The utter desperation of Brett Kavanaugh is evidence of the effort Republicans have invested in him.

If Brett Kavanaugh had bought network time to sell himself to the American people, I would not be as disappointed as I am today.

Sitting for a Monday evening interview on Fox News—the network which serves as Trump’s Chief-of Staff and legal advisor—Kavanaugh has now erased what was becoming a very blurry line between running for political office and standing for a seat on the Supreme Court.

There’s no more line: he’s running for office. As a Republican.

And his desperation—all the favors he owes to all the people who got him there and all the secrets he’s been able to hide—scares me as much as any policy tendencies he’s shown. He will not withdraw; he can’t. Too many millions of dollars and too many conservative think-tank hours have been utilized to get him this far. McConnell knows it. He owes people a confirmation. So does Graham. The pressure is on.

Kavanaugh has been either circumspect or cunning about his past—the word choice is up to you: that much was evidenced by a sea of almost laughably evasive responses to committee questions; but the Fox appearance, his robotic comments and passionless defense, were awful to witness. As Jeff Greenfield pointed out in Politico, this was Kavanaugh’s “Checkers speech,”

It didn’t work for Nixon; it shouldn’t work for Kavanaugh.

I haven’t even mentioned the charges of sexual misconduct, but though that has everybody charged up, it’s just a piece of a larger picture which the Republicans don’t want assembled but apparently will be anyway. And yes, I do fear the nomination of someone even further right than Kavanaugh, but we can fight only one battle at a time.

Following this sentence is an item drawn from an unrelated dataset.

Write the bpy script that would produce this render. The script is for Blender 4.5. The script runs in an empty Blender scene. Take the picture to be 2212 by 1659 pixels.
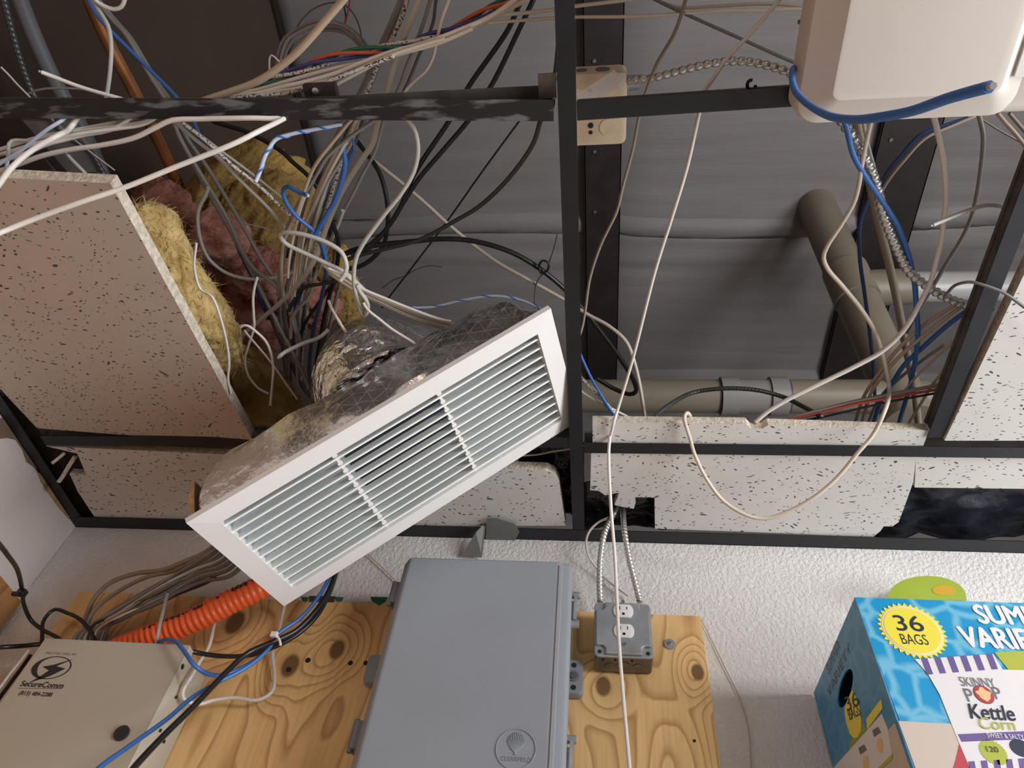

In normal times, in light of the events of the past week, Brett Kavanaugh would have been dismissed outright. Instead a professional woman with a sterling reputation is receiving death threats, and the woman whom the Republicans have hired to question her remains anonymous purportedly for the same reason—all to protect a tremendously unpopular nominee.

These aren’t normal times. We can’t make believe they are.